President Joe Biden has pledged to nominate the nation’s first Black female Supreme Court Justice.
“The person I will nominate will be someone with extraordinary qualifications, character, experience and integrity. And that person will be the first Black woman ever nominated to the United States Supreme Court,” Biden said while honoring retiring Supreme Court Justice Stephen Breyer at the White House on Thursday. “It’s long overdue in my view. I made that commitment during the campaign for president, and I will keep that commitment.”
Black women make up only 3% of the federal judiciary, according to data from the Federal Judicial Center.

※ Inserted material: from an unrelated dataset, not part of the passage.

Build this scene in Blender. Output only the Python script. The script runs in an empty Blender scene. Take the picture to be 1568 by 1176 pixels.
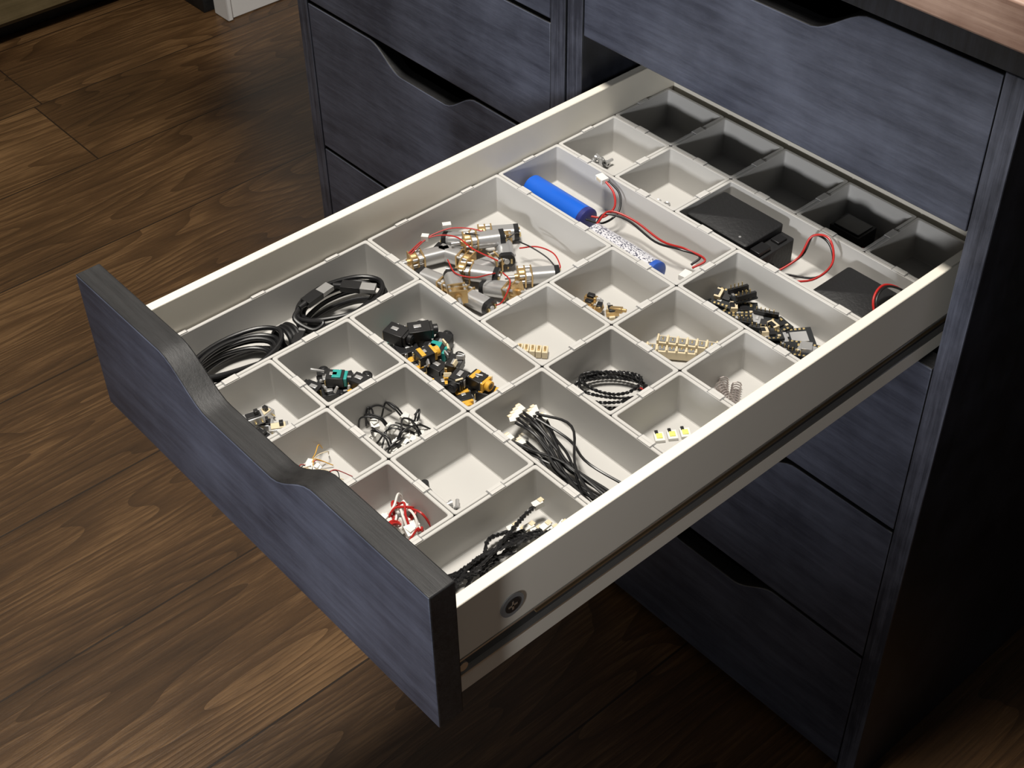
import bpy, bmesh, math, random
from mathutils import Vector, Matrix, Euler
random.seed(7)
S=0.01
scene=bpy.context.scene
try:
    scene.view_settings.view_transform='Standard'
except Exception: pass

# ------------------------------------------------------------ materials
def mat_new(name):
    m=bpy.data.materials.new(name); m.use_nodes=True
    nt=m.node_tree; b=nt.nodes['Principled BSDF']
    return m,nt,b
def N(nt,t,**k):
    n=nt.nodes.new(t)
    for a,v in k.items(): setattr(n,a,v)
    return n
def simple(name,col,rough=0.5,metal=0.0,spec=0.5,nscale=60,namt=0.08,bump=0.0,trans=0):
    m,nt,b=mat_new(name)
    tc=N(nt,'ShaderNodeTexCoord'); no=N(nt,'ShaderNodeTexNoise'); no.inputs['Scale'].default_value=nscale; no.inputs['Detail'].default_value=4
    nt.links.new(tc.outputs['Object'],no.inputs['Vector'])
    mx=N(nt,'ShaderNodeMix',data_type='RGBA')
    mx.inputs['A'].default_value=tuple(c*(1-namt) for c in col)+(1,)
    mx.inputs['B'].default_value=tuple(min(1,c*(1+namt)) for c in col)+(1,)
    nt.links.new(no.outputs['Fac'],mx.inputs['Factor'])
    nt.links.new(mx.outputs['Result'],b.inputs['Base Color'])
    b.inputs['Roughness'].default_value=rough; b.inputs['Metallic'].default_value=metal
    b.inputs['Specular IOR Level'].default_value=spec
    if bump>0:
        bp=N(nt,'ShaderNodeBump'); bp.inputs['Strength'].default_value=bump; bp.inputs['Distance'].default_value=0.001
        nt.links.new(no.outputs['Fac'],bp.inputs['Height']); nt.links.new(bp.outputs['Normal'],b.inputs['Normal'])
    return m
def laminate(name,c1,c2,scale=(8,8,60),rough=.42,bump=.25,spec=.5,p0=.36,p1=.66,cloud=14):
    m,nt,b=mat_new(name)
    tc=N(nt,'ShaderNodeTexCoord'); mp=N(nt,'ShaderNodeMapping'); mp.inputs['Scale'].default_value=scale
    nt.links.new(tc.outputs['Object'],mp.inputs['Vector'])
    n1=N(nt,'ShaderNodeTexNoise'); n1.inputs['Scale'].default_value=5; n1.inputs['Detail'].default_value=9; n1.inputs['Roughness'].default_value=.72
    nt.links.new(mp.outputs['Vector'],n1.inputs['Vector'])
    n2=N(nt,'ShaderNodeTexNoise'); n2.inputs['Scale'].default_value=cloud; n2.inputs['Detail'].default_value=6; n2.inputs['Roughness'].default_value=.6
    nt.links.new(tc.outputs['Object'],n2.inputs['Vector'])
    ad=N(nt,'ShaderNodeMath',operation='ADD'); ml=N(nt,'ShaderNodeMath',operation='MULTIPLY'); ml.inputs[1].default_value=.5
    nt.links.new(n1.outputs['Fac'],ad.inputs[0]); nt.links.new(n2.outputs['Fac'],ad.inputs[1]); nt.links.new(ad.outputs[0],ml.inputs[0])
    r=N(nt,'ShaderNodeValToRGB'); r.color_ramp.elements[0].position=p0; r.color_ramp.elements[1].position=p1
    r.color_ramp.elements[0].color=c1+(1,); r.color_ramp.elements[1].color=c2+(1,)
    nt.links.new(ml.outputs[0],r.inputs['Fac']); nt.links.new(r.outputs['Color'],b.inputs['Base Color'])
    b.inputs['Roughness'].default_value=rough; b.inputs['Specular IOR Level'].default_value=spec
    bp=N(nt,'ShaderNodeBump'); bp.inputs['Strength'].default_value=bump; bp.inputs['Distance'].default_value=0.0006
    nt.links.new(n1.outputs['Fac'],bp.inputs['Height']); nt.links.new(bp.outputs['Normal'],b.inputs['Normal'])
    return m
M={}
M['front']=laminate('black_laminate_blue_sheen',(0.038,0.044,0.066),(0.108,0.122,0.172),scale=(2.5,8,26),p0=.39,p1=.65,bump=.45)  # bluish sheen of the black-brown laminate is mixed into the base colour
M['panel']=laminate('black_laminate_panel',(0.008,0.009,0.012),(0.028,0.031,0.043),scale=(50,8,3),p0=.42,p1=.62,bump=.4)
M['pedge']=laminate('black_laminate_lit_edge',(0.026,0.030,0.044),(0.120,0.132,0.180),scale=(70,8,2.5),p0=.42,p1=.64,bump=.5)  # brighter copy of the panel laminate; the lit look is in the colour
M['edge']=laminate('black_edge_band',(0.004,0.004,0.005),(0.019,0.019,0.020),scale=(3,60,60),rough=.5,p0=.42,p1=.62,bump=.5)
M['inner']=simple('cabinet_inner_black',(0.010,0.010,0.012),.7)
M['desk']=laminate('desktop_wood',(0.27,0.165,0.125),(0.50,0.35,0.28),scale=(1.2,45,45),rough=.5,p0=.42,p1=.62)
M['rail']=simple('drawer_white_metal',(0.76,0.72,0.63),.42,nscale=25,namt=.03)
M['railin']=simple('drawer_inner_grey',(0.55,0.54,0.52),.3,nscale=20,namt=.04,spec=.6)
M['tray']=simple('tray_grey_plastic',(0.50,0.49,0.47),.5,nscale=30,namt=.03)
M['clip']=simple('tray_clip_plastic',(0.54,0.53,0.51),.5)
M['slit']=simple('slit_shadow_plastic',(0.20,0.20,0.20),.7)
M['steel']=simple('runner_steel',(0.62,0.61,0.58),.3,.85)
M['refl']=simple('runner_brown_reflection',(0.28,0.20,0.11),.35,.7)  # brown reflection in the runner, painted as a strip colour
M['dark']=simple('runner_dark',(0.015,0.015,0.017),.45)
M['blk']=simple('black_plastic',(0.012,0.012,0.013),.38)
M['blkr']=simple('black_rubber_cable',(0.008,0.008,0.009),.36,spec=.5)
M['blkm']=simple('matte_black_box',(0.013,0.013,0.014),.55,bump=.3,nscale=400,spec=.35)
M['red']=simple('red_wire',(0.42,0.018,0.015),.35)
M['wht']=simple('white_connector',(0.72,0.71,0.67),.4)
M['cream']=simple('cream_connector',(0.66,0.56,0.38),.45)
M['brass']=simple('brass',(0.60,0.42,0.20),.38,.8)
M['silver']=simple('nickel',(0.54,0.54,0.54),.36,.7)
M['blue']=simple('blue_shrink_wrap',(0.012,0.12,0.62),.3)
M['navy']=simple('navy_cap',(0.03,0.035,0.18),.4)
M['lblue']=simple('light_blue_wrap',(0.03,0.10,0.45),.35)
M['yel']=simple('yellow_plastic',(0.66,0.36,0.04),.4)
M['teal']=simple('teal_plastic',(0.02,0.30,0.27),.4)
M['pcb']=simple('black_pcb',(0.012,0.014,0.016),.35)
M['gold']=simple('gold_pads',(0.75,0.58,0.28),.3,.8)
M['ledy']=simple('led_phosphor_yellow',(0.80,0.80,0.18),.35)
M['wallp']=simple('wall_paint',(0.62,0.60,0.56),.8,nscale=5,namt=.02)
M['trim']=simple('white_painted_trim',(0.80,0.80,0.80),.4,nscale=5,namt=.02)
M['olive']=laminate('sideboard_wood',(0.10,0.075,0.035),(0.19,0.145,0.075),scale=(6,1,40),rough=.5)
M['copper']=simple('spring_steel',(0.50,0.45,0.43),.35,.7)

def battery_label():
    m,nt,b=mat_new('printed_battery_label')
    tc=N(nt,'ShaderNodeTexCoord'); mp=N(nt,'ShaderNodeMapping'); mp.inputs['Scale'].default_value=(520,900,900)
    nt.links.new(tc.outputs['Object'],mp.inputs['Vector'])
    n=N(nt,'ShaderNodeTexNoise'); n.inputs['Scale'].default_value=1.2; n.inputs['Detail'].default_value=1
    nt.links.new(mp.outputs['Vector'],n.inputs['Vector'])
    w=N(nt,'ShaderNodeTexWave',bands_direction='Z'); w.inputs['Scale'].default_value=75
    nt.links.new(tc.outputs['Object'],w.inputs['Vector'])
    m1=N(nt,'ShaderNodeMath',operation='GREATER_THAN'); m1.inputs[1].default_value=.55; nt.links.new(n.outputs['Fac'],m1.inputs[0])
    m2=N(nt,'ShaderNodeMath',operation='GREATER_THAN'); m2.inputs[1].default_value=.55; nt.links.new(w.outputs['Fac'],m2.inputs[0])
    mm=N(nt,'ShaderNodeMath',operation='MULTIPLY'); nt.links.new(m1.outputs[0],mm.inputs[0]); nt.links.new(m2.outputs[0],mm.inputs[1])
    mx=N(nt,'ShaderNodeMix',data_type='RGBA'); mx.inputs['A'].default_value=(.62,.62,.66,1); mx.inputs['B'].default_value=(.08,.08,.12,1)
    nt.links.new(mm.outputs[0],mx.inputs['Factor']); nt.links.new(mx.outputs['Result'],b.inputs['Base Color']); b.inputs['Roughness'].default_value=.4
    return m
M['print']=battery_label()

def floor_mat():
    m,nt,b=mat_new('stained_oak_planks'); L=nt.links.new
    tc=N(nt,'ShaderNodeTexCoord'); sp=N(nt,'ShaderNodeSeparateXYZ'); L(tc.outputs['Object'],sp.inputs[0])
    def mth(op,a,bv=None):
        n=N(nt,'ShaderNodeMath',operation=op)
        for i,v in enumerate((a,bv)):
            if v is None: continue
            if isinstance(v,(int,float)): n.inputs[i].default_value=v
            else: L(v,n.inputs[i])
        return n.outputs[0]
    px=mth('DIVIDE',mth('ADD',sp.outputs[0],0.060),0.187)
    ix=mth('FLOOR',px); fx=mth('FRACT',px)
    wn=N(nt,'ShaderNodeTexWhiteNoise',noise_dimensions='1D'); L(ix,wn.inputs['W'])
    py=mth('ADD',mth('DIVIDE',sp.outputs[1],1.9),mth('MULTIPLY',wn.outputs['Value'],7.3))
    iy=mth('FLOOR',py); fy=mth('FRACT',py)
    cb=N(nt,'ShaderNodeCombineXYZ'); L(ix,cb.inputs[0]); L(iy,cb.inputs[1])
    w2=N(nt,'ShaderNodeTexWhiteNoise',noise_dimensions='3D'); L(cb.outputs[0],w2.inputs['Vector'])
    va=N(nt,'ShaderNodeVectorMath',operation='MULTIPLY_ADD'); L(w2.outputs['Color'],va.inputs[0]); va.inputs[1].default_value=(9,9,9); L(tc.outputs['Object'],va.inputs[2])
    mp=N(nt,'ShaderNodeMapping'); mp.inputs['Scale'].default_value=(1,.13,1); L(va.outputs[0],mp.inputs['Vector'])
    big=N(nt,'ShaderNodeTexNoise'); big.inputs['Scale'].default_value=8; big.inputs['Detail'].default_value=2; big.inputs['Roughness'].default_value=.35; L(mp.outputs[0],big.inputs['Vector'])
    rings=mth('FRACT',mth('MULTIPLY',big.outputs['Fac'],30))
    fine=N(nt,'ShaderNodeTexNoise'); fine.inputs['Scale'].default_value=330; fine.inputs['Detail'].default_value=6; fine.inputs['Roughness'].default_value=.7
    mp2=N(nt,'ShaderNodeMapping'); mp2.inputs['Scale'].default_value=(1,.045,1); L(va.outputs[0],mp2.inputs['Vector']); L(mp2.outputs[0],fine.inputs['Vector'])
    med=N(nt,'ShaderNodeTexNoise'); med.inputs['Scale'].default_value=6; med.inputs['Detail'].default_value=5
    mp3=N(nt,'ShaderNodeMapping'); mp3.inputs['Scale'].default_value=(1,.5,1); L(va.outputs[0],mp3.inputs['Vector']); L(mp3.outputs[0],med.inputs['Vector'])
    gl=mth('MULTIPLY',mth('POWER',rings,2.5),mth('MULTIPLY',fine.outputs['Fac'],.34))
    s=mth('ADD',mth('MULTIPLY',fine.outputs['Fac'],.74),mth('MULTIPLY',med.outputs['Fac'],.74))
    s=mth('SUBTRACT',s,gl)
    s=mth('ADD',s,mth('MULTIPLY',w2.outputs['Value'],.08))
    s=mth('SUBTRACT',s,.200)
    vo=N(nt,'ShaderNodeTexVoronoi'); vo.inputs['Scale'].default_value=2.6; mp4=N(nt,'ShaderNodeMapping'); mp4.inputs['Scale'].default_value=(1,.55,1); L(va.outputs[0],mp4.inputs['Vector']); L(mp4.outputs[0],vo.inputs['Vector'])
    kn=N(nt,'ShaderNodeMapRange'); kn.inputs['From Min'].default_value=.015; kn.inputs['From Max'].default_value=.075; kn.inputs['To Min'].default_value=.32; kn.inputs['To Max'].default_value=0; L(vo.outputs['Distance'],kn.inputs['Value'])
    s=mth('SUBTRACT',s,kn.outputs[0])
    r=N(nt,'ShaderNodeValToRGB'); L(s,r.inputs['Fac'])
    e=r.color_ramp.elements; e[0].position=.20; e[0].color=(.015,.0075,.0034,1); e[1].position=.88; e[1].color=(.225,.127,.055,1)
    k=r.color_ramp.elements.new(.56); k.color=(.076,.039,.0155,1)
    sx=mth('LESS_THAN',mth('MINIMUM',fx,mth('SUBTRACT',1,fx)),.006)
    sy=mth('LESS_THAN',mth('MINIMUM',fy,mth('SUBTRACT',1,fy)),.0006)
    seam=mth('MAXIMUM',sx,sy)
    mx=N(nt,'ShaderNodeMix',data_type='RGBA'); L(seam,mx.inputs['Factor']); L(r.outputs[0],mx.inputs['A']); mx.inputs['B'].default_value=(.020,.011,.0055,1)
    L(mx.outputs['Result'],b.inputs['Base Color'])
    b.inputs['Roughness'].default_value=.36
    h=mth('SUBTRACT',s,mth('MULTIPLY',seam,1.2))
    bp=N(nt,'ShaderNodeBump'); bp.inputs['Strength'].default_value=.4; bp.inputs['Distance'].default_value=.0012; L(h,bp.inputs['Height']); L(bp.outputs[0],b.inputs['Normal'])
    return m
M['floor']=floor_mat()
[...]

Biden says he will announce his pick by the end of February.
The frontrunners are:
Ketanji Brown Jackson
Jackson, a Harvard graduate, currently serves on the U.S. Court of Appeals for the Washington circuit. During her time at Harvard, she led protests against a student who draped a Confederate flag from his dorm window and once served as the Harvard Law Review editor. She has clerked for three federal judges in the past, including Justice Breyer from 1999-2000.
If nominated, Jackson would be coming directly from the Washington, D.C. Circuit Court of Appeals, the second-most-important court in the country after the Supreme Court.
Leondra Kruger
Leondra Kruger has served on the California Supreme Court for eight years. Born in California, Kruger is the daughter of a Jamaican immigrant mother and a Jewish father.
If appointed as Breyer’s successor, Kruger will become the fifth justice of Jewish heritage over the last 100 years to hold the seat.
Kruger is a graduate of Harvard University, though her law degree was earned at Yale Law School, where she made history as the first Black woman to serve as editor of the Yale Law Journal. Kruger previously worked at the Obama Department of Justice from 2007-13. She twice turned down offers to serve as the Solicitor General.
J Michelle Childs
Julianna Michelle Childs graduated from the University of South Carolina Law School and has served on the federal bench in South Carolina since 2010. Prior to her tenure on the federal bench, she became the first Black female partner at a major law firm in the state.
“Judge Childs is among multiple individuals under consideration for the Supreme Court, and we are not going to move her nomination on the Court of Appeals while the President is considering her for this vacancy,” White House spokesman Andrew Bates said in a statement.
While Jackson, Kruger and Childs are the most likely picks, the White House has made it clear that several other potential nominees are also being “seriously considered.”